Ó VIRGENS QUE PASSAI
AO SOL POENTE
Rogel Samuel
Sim, veja, leia: É assim que diz o famoso soneto de Antonio
Nobre:
Ó virgens que passai, ao Sol-poente,
Pelas estradas ermas, a cantar!
Eu quero ouvir uma canção ardente,
Que me transporte ao meu perdido Lar.
Cantai-me, nessa voz onipotente,
O Sol que tomba, aureolando o Mar,
A fartura da seara reluzente,
O vinho, a Graça, a formosura, o luar!
Cantai! cantai as límpidas cantigas!
Das ruína do meu lar desaterrai
Todas aquelas ilusões antigas
Que eu vi morrer num sonho, como um ai...
Ó suaves e frescas raparigas,
Adormecei-me nessa voz... Cantai!
Antônio Nobre é poeta simbolista, portanto no seu famoso
soneto, o «sol-poente» nos deve remeter a «algo», deve escamotear o sentido,
para alguma outra natureza, esconde o que diz.
Não seria a velhice, pois o poeta morreu jovem, com 33 anos,
em 1900.
Talvez as virgens, úberes, fartas de potencialidades, a ser
fecundadas na «fartura da seara reluzente», gozosas, obreiras dessa tarde,
desejantes, grávidas de prazeres, vitalidades...
Mas, por que «o sol poente»?
Por que não o despertar, o meio-dia, o pleno sol da tarde?
E, sendo «poente», por que «ardente»?
E sendo «ardente», por que tomba, por que cadente, no meio
dessa seara reluzente?
E se «virgens», por que «o vinho, a Graça, a formosura, o
luar!»
Sim, que de mistérios vive a poesia.
Engana o/a leitora, engana-se o/a leitora, que pensa estar,
apenas, o sujeito do poema lastimando o seu «perdido lar», as suas «ilusões
antigas», as ruínas do seu lar.
Sim, é certo.
Certo, certo de que tudo isso é assim, também.
E o que o poeta Nobre não se deve confundir com a pessoa
Nobre.
O «personagem» do poema pode ser um velho.
Mas velho possante («O Sol que tomba, aureolando o Mar»),
rico de vida, de vitalidade («A fartura da seara reluzente»).
A força, a beleza do poema reside no contraste: «suaves e
frescas raparigas» X «ruína do meu lar».
E sua canção é o hino que desperta «todas aquelas ilusões
antigas».
A oposição e o sentido está nas belas rimas poente-ardente,
cantar-lar, onipotente-reluzente, mar-luar, cantigas-raparigas,
desaterrai-cantai.
São rimas significativas, verdadeiras pontes de
significação, irradiam sentidos.
Sim.
Sim, tudo isso «eu vi morrer», de súbito, sim, o lar
despedaçado.
E o poeta precisa morrer, dormir, esquecer, fugir daquelas
lembranças do passado familiar, feliz, longe daquelas «estradas ermas», lar que
era «sol», «mar»,
A fartura da seara reluzente,
O vinho, a Graça, a formosura, o luar!
O poema se encontra consigo mesmo. No fim.

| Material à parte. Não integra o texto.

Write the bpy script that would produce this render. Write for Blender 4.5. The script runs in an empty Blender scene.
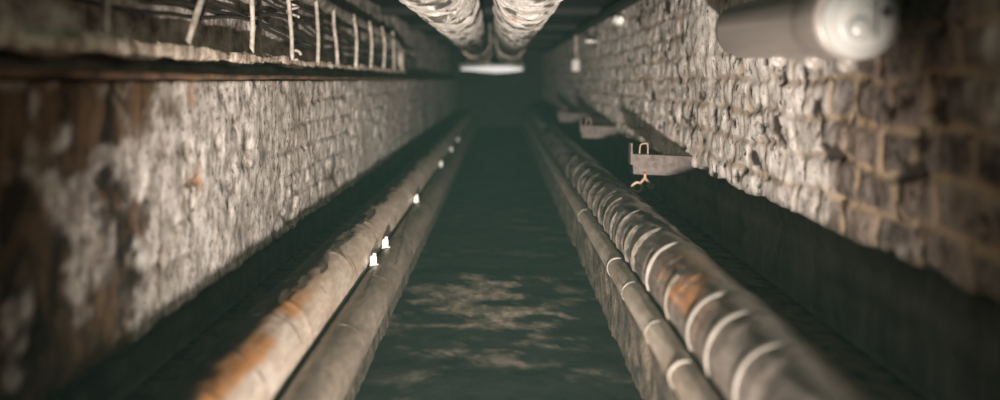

Toda a fantasia da dança feminina, ao cair da tarde, seus
cantos, suas suavidades reluzentes no conjunto desses evocativos versos.
Afinal são fantásticos dias de infância recuperados ao sol
poente. Na voz daquelas raparigas virgens, que passam, como passaram as vozes
familiares das mulheres da infância, das irmãs, mães tias avós que passaram
todas pela estrada.
O lar é isso. Conjunto de pessoas.
Não lar-casa. Mas grupo familiar.
Ó Primas e Irmãs, ó virgens, cantai!
Esta é a canção.
O poema envolve sonoridade corredia: é poema para ler lido
alto, em voz alta.
Poesia alta, graça, frescura, leveza.
Aureolando o Mar, límpidas cantigas.
Fartura do canto daquelas ilusões antigas de um passado, das
lembranças da infância do seu perdido lar.